Почему театральное искусство не пошло по этому пути? В одном из последних номеров журнала “Театр” (2003, ‹ 1–2) я попробовал рассмотреть разные версии, но, честно признаюсь, так и не пришел к определенному выводу. Может быть, творчество – такая материя, которая плохо умещается в познавательные модели историков. А может быть, решающую роль сыграл субъективный “человеческий фактор”. В какой-то принципиальный момент в “точке бифуркации” авторитетные профессионалы, не сговариваясь, сказали: нет, господин Чубайс, мы очень вас любим, даже готовы подписать предвыборное воззвание, но реформировать репертуарный театр в антрепризу не станем, потому что театр должен производить в первую очередь все-таки спектакли, а не деньги. Нет, мистер “Ройал Корт”, мы ценим ваши гранты, премии и бесплатные поездки, но ставить будем нашего замшелого Чехова и вашего замшелого Шекспира, а “современную драматургию” Марка Равенхилла – “мне четырнадцать… принимается сосать член” – вы уж как-нибудь поставите сами у себя в Лондоне, со своими собственными детьми.
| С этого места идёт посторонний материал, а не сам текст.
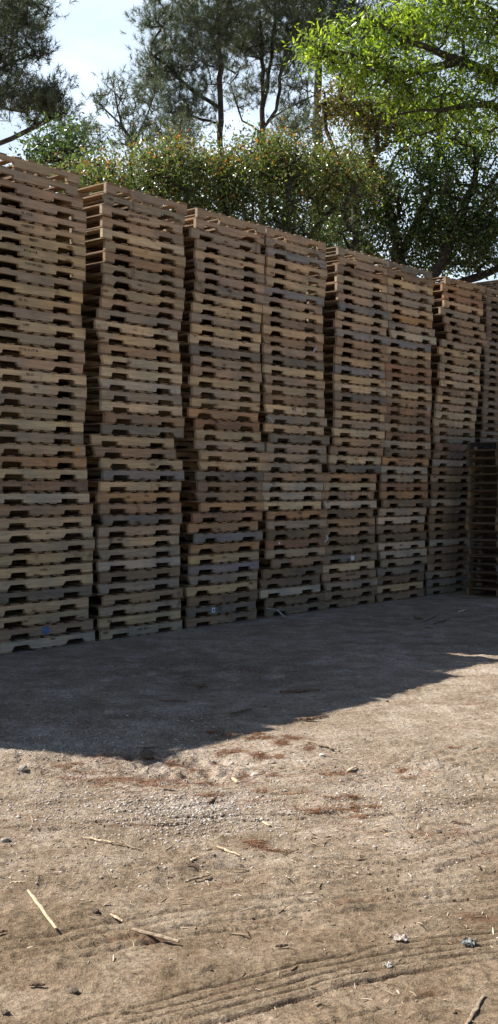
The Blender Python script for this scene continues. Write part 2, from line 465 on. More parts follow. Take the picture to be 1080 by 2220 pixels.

Свободный выбор ответственной личности.
Может быть, пора и в других заведениях, связанных с культурой, так же свободно и ответственно навести порядок – убрать с прилавков тухлое и фальшивое, а господ, которые делали “коммерцию” на обмане потребителей, уволить без выходного пособия. Уволить вне зависимости от того, заметили люди, что их травят или нет, – заметят лет через пять, когда подросшим детям надо будет искать репетиторов по таблице умножения, психиатров, адвокатов и наркологов.